Membaca ulang buku di atas dan fokus pada hal yang menyangkut perempuan, terbaca bagaimana derita perempuan dalam penindasan budaya patriarki. Agaknya dapat kita katakan bahwa sejarah perempuan adalah sejarah penindasan. Dengan fokus pada tokoh-tokoh perempuan dalam buku itu kita mendapat informasi bahwa perempuan pribumi Indonesia punya andil dalam membangun semangat anti penjajah jauh sebelum munculnya kesadaran bangsa. Mari kita angkat hal-hal yang menyangkut perempuan yang termuat dalam buku ini, khususnya masalah penindasan dan kejahatan seksual terhadap perempuan.
"Bumi Manusia" merupakan kisah percintaan dua anak muda Minke dan Annelies di atas pentas pergelutan tanah kolonial awal abad 20. Minke pemuda pribumi, satu-satunya pribumi dizaman itu yang diperbolehkan masuk sekolah Belanda, HBS. Akses ini diperoleh Minke karena dia pintar menulis. Dia penulis bagi surat Kabar Belanda yang terbit masa itu. Pemikirannya yang revolusioner, menyadarkan rakyat Indonesia untuk lepas dari belenggu penjajahan mendapat perhatian masyarakat.
Sementara Annelies, gadis Indo Belanda anak seorang Nyai. Nyai atau gundik adalah isteri simpanan seorang laki-laki. Posisi Nyai atau gundik pada masa itu dianggap sama rendah dengan binatang peliharaan. Nyai Ontosoroh ibu yang melahirkan Annelis adalah isteri simpanan bule bernama Herman Mellema.
Nyai Ontosoroh seorang perempan yang unik. Di satu sisi, ia dipandang rendah oleh bangsanya sendiri karena jadi gundik orang bule. Namun, Cara berpikir dan kepiawaiannya memimpin perusahaan, membuat perempuan ini setara dengan perempuan terpelajar masa kini. Seperti Minke, Nyai juga berpikiran revolusioner dan menyadari bahwa bangsanya dipandang rendah oleh penjajah. Hebatnya lagi, ia mengizinkan seorang pribumi menjalin cinta dan menikah dengan putrinya yang Indo. Hal ini pada masa itu tidak lazim.

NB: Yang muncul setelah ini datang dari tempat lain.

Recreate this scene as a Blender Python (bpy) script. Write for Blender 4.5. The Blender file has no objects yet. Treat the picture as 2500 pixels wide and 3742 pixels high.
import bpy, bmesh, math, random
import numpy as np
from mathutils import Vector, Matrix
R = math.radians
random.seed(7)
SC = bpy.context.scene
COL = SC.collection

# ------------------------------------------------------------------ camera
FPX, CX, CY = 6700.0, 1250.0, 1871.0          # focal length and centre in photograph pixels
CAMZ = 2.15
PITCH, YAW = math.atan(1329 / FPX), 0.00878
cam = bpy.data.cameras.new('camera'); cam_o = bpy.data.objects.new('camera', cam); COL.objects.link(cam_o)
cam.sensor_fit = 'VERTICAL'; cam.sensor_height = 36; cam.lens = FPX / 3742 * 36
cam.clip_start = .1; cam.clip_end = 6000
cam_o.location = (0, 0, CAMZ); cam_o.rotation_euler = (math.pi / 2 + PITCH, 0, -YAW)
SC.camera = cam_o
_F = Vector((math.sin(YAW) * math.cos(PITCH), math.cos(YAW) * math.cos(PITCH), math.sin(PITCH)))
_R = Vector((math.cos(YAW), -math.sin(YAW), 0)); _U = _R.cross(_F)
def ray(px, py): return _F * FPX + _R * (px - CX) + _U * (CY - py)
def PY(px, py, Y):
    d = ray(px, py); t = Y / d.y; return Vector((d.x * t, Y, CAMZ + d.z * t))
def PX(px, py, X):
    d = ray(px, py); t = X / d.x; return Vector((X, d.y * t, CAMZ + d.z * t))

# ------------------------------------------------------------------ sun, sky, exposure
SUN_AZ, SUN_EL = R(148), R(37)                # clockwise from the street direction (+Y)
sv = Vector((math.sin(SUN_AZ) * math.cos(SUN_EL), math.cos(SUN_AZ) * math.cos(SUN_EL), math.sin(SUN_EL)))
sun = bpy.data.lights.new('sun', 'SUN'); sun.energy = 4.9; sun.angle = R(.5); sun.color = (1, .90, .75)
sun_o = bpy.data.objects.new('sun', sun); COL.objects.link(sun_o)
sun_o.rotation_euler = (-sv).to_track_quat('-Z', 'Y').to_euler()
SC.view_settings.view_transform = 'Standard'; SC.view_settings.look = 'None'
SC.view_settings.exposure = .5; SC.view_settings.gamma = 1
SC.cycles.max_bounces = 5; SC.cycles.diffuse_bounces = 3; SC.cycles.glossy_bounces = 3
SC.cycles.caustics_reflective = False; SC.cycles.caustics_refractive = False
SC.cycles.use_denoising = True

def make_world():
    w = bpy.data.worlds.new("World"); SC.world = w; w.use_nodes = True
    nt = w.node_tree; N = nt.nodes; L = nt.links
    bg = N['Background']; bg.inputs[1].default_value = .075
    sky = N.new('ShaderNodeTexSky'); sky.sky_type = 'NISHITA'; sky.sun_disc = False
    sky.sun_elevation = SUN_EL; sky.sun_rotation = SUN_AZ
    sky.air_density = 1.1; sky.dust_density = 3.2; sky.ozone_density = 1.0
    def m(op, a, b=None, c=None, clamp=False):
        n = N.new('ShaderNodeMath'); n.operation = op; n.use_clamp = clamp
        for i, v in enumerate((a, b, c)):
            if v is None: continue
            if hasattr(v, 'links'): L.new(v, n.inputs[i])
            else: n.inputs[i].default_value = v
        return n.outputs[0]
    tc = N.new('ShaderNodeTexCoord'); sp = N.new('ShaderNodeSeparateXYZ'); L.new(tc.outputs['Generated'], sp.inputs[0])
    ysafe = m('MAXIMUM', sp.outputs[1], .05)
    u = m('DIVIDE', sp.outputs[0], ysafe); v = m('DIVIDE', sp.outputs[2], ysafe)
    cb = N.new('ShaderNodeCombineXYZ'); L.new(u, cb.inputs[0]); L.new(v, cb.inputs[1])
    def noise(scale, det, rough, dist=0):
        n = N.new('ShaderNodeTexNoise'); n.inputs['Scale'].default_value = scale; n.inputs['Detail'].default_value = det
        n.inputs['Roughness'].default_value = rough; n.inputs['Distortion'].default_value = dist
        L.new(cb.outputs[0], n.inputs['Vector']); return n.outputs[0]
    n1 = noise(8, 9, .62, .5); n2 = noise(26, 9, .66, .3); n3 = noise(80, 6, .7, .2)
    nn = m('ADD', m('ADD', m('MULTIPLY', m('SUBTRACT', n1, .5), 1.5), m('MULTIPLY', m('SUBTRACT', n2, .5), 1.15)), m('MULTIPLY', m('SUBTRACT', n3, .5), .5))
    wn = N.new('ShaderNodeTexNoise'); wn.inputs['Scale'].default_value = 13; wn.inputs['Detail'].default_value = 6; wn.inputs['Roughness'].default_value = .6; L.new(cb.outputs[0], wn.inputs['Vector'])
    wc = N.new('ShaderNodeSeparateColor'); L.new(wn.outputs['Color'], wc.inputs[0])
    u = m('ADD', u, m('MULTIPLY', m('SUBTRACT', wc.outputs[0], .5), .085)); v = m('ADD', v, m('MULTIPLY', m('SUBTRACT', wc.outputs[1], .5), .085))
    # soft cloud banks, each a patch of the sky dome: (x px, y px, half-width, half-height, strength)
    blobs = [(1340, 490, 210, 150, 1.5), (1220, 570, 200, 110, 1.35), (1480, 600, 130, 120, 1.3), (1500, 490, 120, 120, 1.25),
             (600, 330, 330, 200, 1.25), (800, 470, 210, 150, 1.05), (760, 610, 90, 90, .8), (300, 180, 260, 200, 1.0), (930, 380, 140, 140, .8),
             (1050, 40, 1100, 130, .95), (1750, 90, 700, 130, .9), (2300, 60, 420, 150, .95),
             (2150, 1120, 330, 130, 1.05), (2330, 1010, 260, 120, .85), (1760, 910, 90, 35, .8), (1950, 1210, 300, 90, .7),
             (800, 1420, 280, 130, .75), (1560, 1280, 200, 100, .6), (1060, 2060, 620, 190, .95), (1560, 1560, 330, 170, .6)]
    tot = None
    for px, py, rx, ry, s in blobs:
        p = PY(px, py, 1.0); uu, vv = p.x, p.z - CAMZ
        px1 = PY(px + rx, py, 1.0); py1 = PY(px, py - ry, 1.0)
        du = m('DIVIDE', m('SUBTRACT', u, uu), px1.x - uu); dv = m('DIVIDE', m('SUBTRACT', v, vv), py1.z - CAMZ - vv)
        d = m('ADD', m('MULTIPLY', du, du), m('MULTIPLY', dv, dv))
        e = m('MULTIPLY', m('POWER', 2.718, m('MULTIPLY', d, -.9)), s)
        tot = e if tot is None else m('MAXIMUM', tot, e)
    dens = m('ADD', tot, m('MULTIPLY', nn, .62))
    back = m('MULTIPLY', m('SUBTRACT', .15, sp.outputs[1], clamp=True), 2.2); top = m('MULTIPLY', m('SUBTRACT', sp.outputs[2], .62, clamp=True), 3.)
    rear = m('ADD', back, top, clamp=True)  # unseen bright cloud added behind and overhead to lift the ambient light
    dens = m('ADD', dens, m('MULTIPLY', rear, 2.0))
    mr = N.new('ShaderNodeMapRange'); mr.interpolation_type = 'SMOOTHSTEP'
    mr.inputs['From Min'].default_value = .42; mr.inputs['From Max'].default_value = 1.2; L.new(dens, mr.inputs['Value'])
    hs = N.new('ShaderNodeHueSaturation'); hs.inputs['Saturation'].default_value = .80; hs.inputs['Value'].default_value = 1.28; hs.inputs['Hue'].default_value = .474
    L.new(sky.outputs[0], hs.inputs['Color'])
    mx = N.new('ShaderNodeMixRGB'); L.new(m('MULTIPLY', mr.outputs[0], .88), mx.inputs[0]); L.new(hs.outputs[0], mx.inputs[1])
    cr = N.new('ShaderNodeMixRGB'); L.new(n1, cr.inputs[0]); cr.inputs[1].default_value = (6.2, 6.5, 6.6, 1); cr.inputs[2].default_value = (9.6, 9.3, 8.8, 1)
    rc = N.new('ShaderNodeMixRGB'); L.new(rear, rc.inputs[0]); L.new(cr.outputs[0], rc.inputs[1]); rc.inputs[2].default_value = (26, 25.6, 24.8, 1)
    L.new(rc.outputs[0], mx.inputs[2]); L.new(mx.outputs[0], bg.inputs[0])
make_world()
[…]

Sebagai isteri simpanan, pernikahan Sang Nyai dan Herman Mellema, secara hukum dianggap tidak ada. Ketika Mellema meninggal dunia, pengadilan memutuskan, seluruh harta benda bahkan Annelies harus dikembalikan ke istri sah Tuan Mellema yang ada di Belanda. Nyai dan Minke melawan kekejaman ini. Dukungan mengalir dari kaum pribumi dan bangsa Eropa yang masih punya hati. Segala argumen dikemukakan. Perlawanan dilakukan lewat kata-kata dan tulisan. Namun, mereka kalah.
Sejarah Perempuan Sejarah Penindasan
Entah apa salah perempuan, sejak kecil sudah menjadi tahanan rumah dan diperlakukan secara tidak adil.
"Umur 13 tahun aku sudah dipingit dan hanya tahu dapur,ruang belakang dan kamarku sendiri", cerita Nyai Ontosoroh pada anaknya Annalies.
Lebih lanjut Nyai Ontosoroh menceritakan bagaimana dirinya dijual oleh ayahnya sendiri, juru tulis Sastrotomo, sehingga dirinya menjadi seorang Nyai atau gundik atau isteri simpanan.
"Sejak saat itu hilanglah sama sekali penghargaan dan hormatku pada ayahku", kata Nyai Ontosoroh.